Sarsgaard’s way of interacting sounds intense. He nods. “I have a need to know what’s going on with people around me. It might be irritating to live with me, actually, because I’m always spying in one way or another, especially with my kids. I’m always thinking about them.”
He and Gyllenhaal have two daughters, Ramona, 17, and Gloria, 11. Gloria sings and plays the violin, Ramona plays the oboe, accordion and double bass. Sarsgaard moves the camera so I can see the instruments sitting in the corner of the room. “This is what I mainly do with my daughters. We have a little band.”
Sarsgaard’s study looks immaculate. I tell him I interviewed Gyllenhaal when she was first starting out, when she was promoting the dark comedy Secretary (2002). She gave me a piece of advice: always make your bed in the morning, as a “gift” to yourself. Sarsgaard screws up his face. “That’s a great idea. Hmm... I’m thinking about whether or not our bed is made right now. I think the answer is probably.” He looks over my shoulder, into my study-slash-bedroom and says, brightly, “I see that yours is!”
“You know what my advice would be?” he adds. “When you wake up, drink an entire glass of water. That’s helped me out. I think I walked around, dehydrated, for most of my life.”
Just as we’re about to say our goodbyes, Sarsgaard blows a kiss to someone.

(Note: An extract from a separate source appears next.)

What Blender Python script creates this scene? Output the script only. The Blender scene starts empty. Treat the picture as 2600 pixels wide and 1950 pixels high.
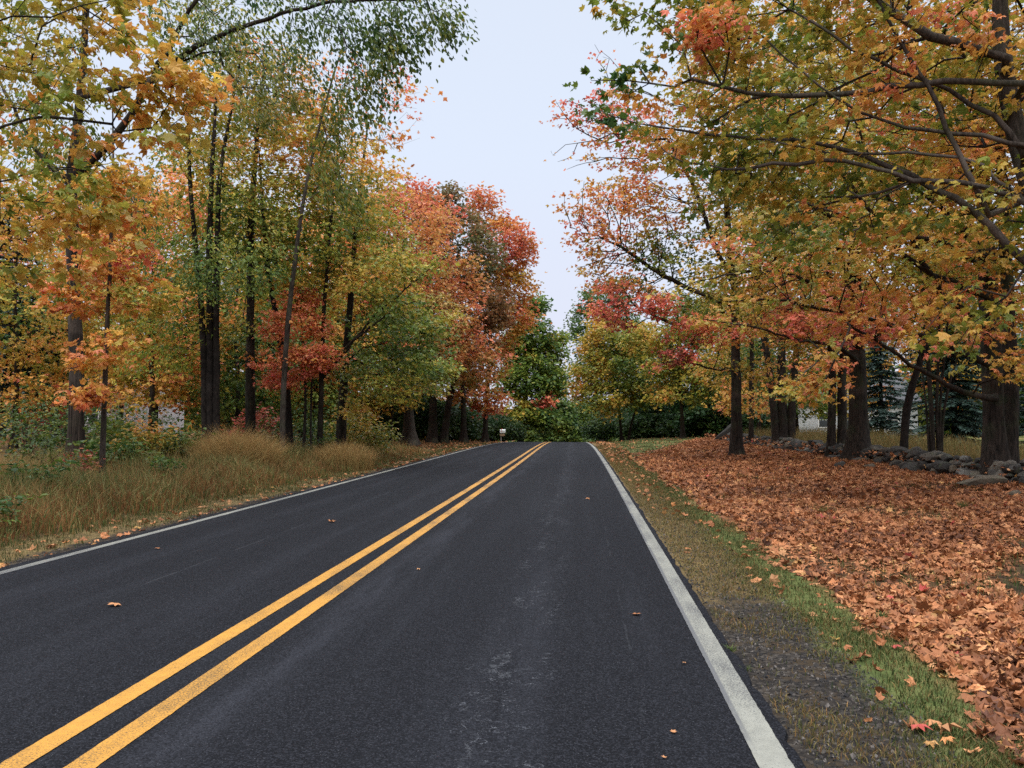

It turns out his dog, Babette, a wirehaired pointing griffon, is in the room. “Come here, baby!” Sarsgaard croons, before scooping her up. She gives him a series of ferocious licks before he plops her back on the floor. As she trundles off, he shakes his head, fondly. “She’s a real sweetheart. She just wants to be with me all day long.”
Sarsgaard dotes on dogs. And underdogs. In these troubled times, he’s just the softie we need.